Homo duplex, homo duplex! Я впервые заметил свою двойственность после смерти брата Анри, когда отец драматическим тоном воскликнул: «Он умер, умер!» Мое первое «я» плакало, а второе размышляло: «Какой естественный возглас! Как он был бы хорош на сцене!» Мне было тогда четырнадцать лет.
Эта страшная двойственность много раз наводила меня на размышления. Беспощадное второе «я»! Оно неизменно бодрствовало, когда мое первое «я» действовало, жило, страдало, неистовствовало! Мне никогда не удавалось ни опьянить, ни растрогать, ни усыпить этого двойника.
А какой он наблюдательный! И какой насмешник!
Одной женщине: ваши глаза хорошо пахнут — фиалками.
Как отчаянно должны скучать прилагательные, веками соединенные с одними и теми же существительными! Плохие писатели не хотят этого понять: они думают, что разъединять спаренные слова не разрешается. Кое — кто пишет, не краснея: «Вековые деревья, мелодичные звуки». В слове «вековой» нет ничего плохого, но попробуйте соединить его с другим существительным: «вековые мхи», «вековые сады» и т. д. Видите, они хорошо поладили.
Короче говоря, эпитет-возлюбленный, а не законный муж существительного. Между словами должна быть временная связь, но отнюдь не супружество на веки вечные. Вот что отличает истинного писателя от всех прочих.
Я люблю сравнивать так называемую философию с канцелярией министерства. Каждый новый начальник по-своему наводит порядок: перекладывает бумаги, папки, словом, занимается классификацией. Вот и все.
Кто уходит из министерства, тот ничего с собой не уносит; кто приходит, тот ничего не приносит. Говорят об улучшениях, о реформах. Не верьте. Разница попросту в классификации. Всякий новый философ, который дает толчок нашей мысли, лишь иначе систематизирует познания, чем его предшественник. Классификация, приведение в порядок, а иногда и в беспорядок.
Некоторые из них, как, например, Прудон, рвут все бумаги, уничтожают картотеки, выбрасывают мебель в окно… и стоят посреди пустой канцелярии — им даже не на что сесть.

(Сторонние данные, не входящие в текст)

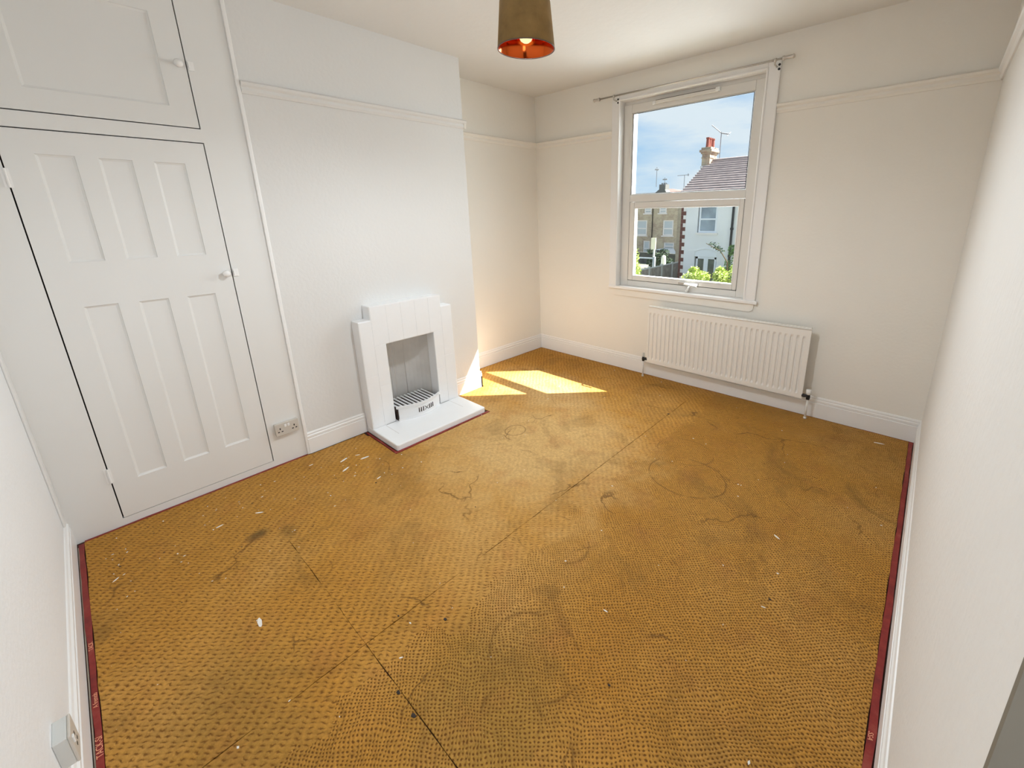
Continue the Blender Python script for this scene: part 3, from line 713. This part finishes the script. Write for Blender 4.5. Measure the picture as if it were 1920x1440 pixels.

Есть в жизни странные минуты прострации или, быть может, особой зоркости, когда все предметы, идеи, вещи, люди предстают перед нами как бы сами по себе, вне зависимости от времени, пространства, условий жизни… В эти мгновения иные слова вырастают до чудовищных размеров. Уже несколько раз слово «смерть» являлось мне в образе огромной черной дыры, глубиной в тысячу миль, куда я вполне мог бы заглянуть. В такие мгновения прохожие на улице кажутся неописуемо смешными-безумные души, видимые сквозь туман. Я терял даже ощущение своей личности, отходил от себя и наблюдал свои действия со стороны. Однажды при мысли, что меня зовут Альфонс Доде, я не мог удержаться от смеха.